Le quartier de la Source se situe dans une zone qui est géologiquement la plus favorable de la région à la géothermie. Présente ici plus qu’ailleurs en région, elle ferait du réseau de chaleur de la Source une référence environnementale, économique et sociale.

Nous aurons besoins de toutes les énergies pour atteindre les objectifs de 2020 en matière de réduction des gaz à effet de serres, de la biomasse, bien sûr, mais également de la géothermie. Comment peut-on laisser passer l’opportunité d’une installation géothermique pour un hôpital à « Haute Qualité Environnementale » dans la zone géologique la plus favorable de la région ?

La Région et l’ADEME, lorsqu’elles financent des audits énergétiques, demandent aujourd’hui que toutes les ressources renouvelables soient étudiées pour un projet de collectivité locale ou d’entreprise. Parce que le développement durable ne doit pas se contenter de la réalisation d’un beau document d’Agenda 21 mais produire un changement radical des mentalités en sortant, une fois pour toutes, de la logique de marchés qui conduit dans le cas présent à une concurrence sans fondement entre deux énergies renouvelables, alors que la bonne énergie au bon endroit devrait prévaloir.

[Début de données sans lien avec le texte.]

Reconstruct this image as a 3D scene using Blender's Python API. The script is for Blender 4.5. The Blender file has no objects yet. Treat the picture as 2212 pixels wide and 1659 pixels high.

Le Maire d’ orléans devrait donc se saisir de cette occasion unique pour positionner la ville d’ Orléans comme réellement ambitieuse au niveau local et national dans sa politique de Développement durable.

Nous demandons donc que soit étudiée, de façon rigoureuse et indépendante de toute société énergétique, l’intégration de la géothermie dans ce réseau en conservant l’usage du bois comme appoint ou secours, avec une remise en concurrence de son actuel délégataire en 2012.

Marie-Thérèse Noël, Ghislaine Kounowski et Jean-Philippe Grand
pour le Groupe de l’Opposition Municipale PS, Verts et Apparentés.

Un commentaire

  1. Merci pour cet article de fond qui j’espère trouvera un écho au niveau de la presse.